Answers We Need in 2017
Great research starts with great questions. As the Bell Policy Center heads into 2017, we will remain committed to a strong and vibrant cycle of opportunity for all Coloradans. We’re adapting that commitment to new realities that require us to reframe the questions that drive our work.
How do we strengthen and grow Colorado’s middle class?
Unemployment continues to drop, and incomes are slowly rising, but buying power for many remains flat or down. Too many Coloradans never truly recovered from the Great Recession. In Colorado, real median income is up a mere .01 percent since 2000. In places like Pueblo, real median income is down nearly 16 percent since 2007. In spite of the progress we know we’ve made since the Great Recession, cost pressures on working families are going up.
What data and analysis do policy makers need as they consider policies to ease the middle class family budget pinch?
How do we set all Coloradans up for success?
Whether we find ourselves in poverty, emerging from its ranks, or struggling to stay in the middle class, we should expect a common baseline from which to succeed. Too many Coloradans see government expenditures as benefiting either the poor or the rich, but not those in the middle.

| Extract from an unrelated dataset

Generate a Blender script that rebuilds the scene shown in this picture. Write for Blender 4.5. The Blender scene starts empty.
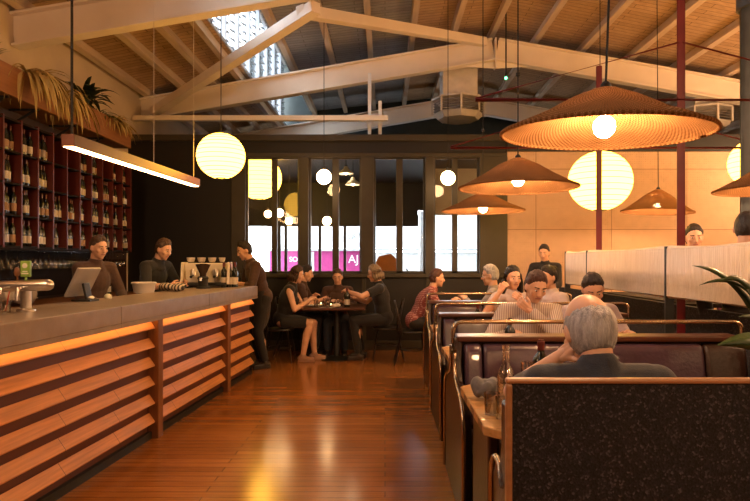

How do we strengthen and make more tangible the opportunity investments that are available to everyone in our state? How do we ensure that essential opportunity benefits like education, health, and retirement are as universal and portable as possible?
With 46 percent of Coloradans employed by the private sector lacking retirement savings, we’ll continue to advocate for a Secure Savings retirement plan in Colorado that gives every working Coloradan easy access to a low-fee, well-managed retirement savings account. What are similar policy approaches that would have a similar effect in other important areas?
How do we promote high-road business practices?
When we voted to raise the minimum wage, we voted to lift up working standards for our fellow Coloradans. And while campaigns and organizing will continue to be essential tools, we need to promote more collaborative approaches to lifting up standards.
We should have an economy in which companies and communities choose to lift each other up. We should strive for living wages, paid leave, and opportunities for education and training. Similarly, companies and organizations have the right to expect government to be lean and effective.
How can we inform the conversation between employers, communities, and employees? What are effective incentives that will increase the number of high road employers in Colorado?
How do we close off more chutes and build more ladders?
We know that there are chutes and ladders in our economy. Predatory lending and other unfair consumer practices are a significant problem for Coloradans. That’s why the Bell will continue to advocate to keep lending rates low and start to shed more light on the link between debt and the for-profit college industry.
On the flip side of those chutes are powerful ladders. When nurses visit newborn babies and their families, or parents get child care at community colleges, opportunity programs are that much more effective. These two-generation policy approaches were highlighted in our Bound to Succeed report.
There is no more powerful ladder than education. In this arena, Colorado is launching initiatives that offer students of all ages new and innovative paths into the workforce. As we plant these trees, what does the forest look like? What kind of system are we building and what are the supports that are needed to make it thrive?
How do we restore confidence in our community institutions?
Ultimately, Coloradans need to feel like citizens, not subjects. We need to own our community institutions and take pride in the investments that we make together. When we work together to build roads, develop communities, and protect our resources, we build an inclusive prosperity that’s firing on all cylinders.
Our Ideas that Work initiative is designed to recognize the thousands of initiatives like these that are sprouting up around our state. These are all community initiatives, big and small, that are making our lives better. We should recognize the ones that work and seek out ways to scale them.
To truly succeed at this work, we’ll need to bring new capacities and perspectives into our orbit. The Bell will be aggressively reaching out to elected officials, community leaders, business owners, and grassroots activists to understand where our work can make the greatest impact. We’ll be reaching into communities around the state and initiating dialogue with “odd bedfellows” who share our interest in improving the welfare of Colorado’s middle class families.
By the end of 2017, we anticipate a rich conversation in Colorado about how we build an inclusive prosperity in our state. Our hope is to make an undeniable contribution to that conversation by producing the ideas, analysis, and action our community leaders need to have it.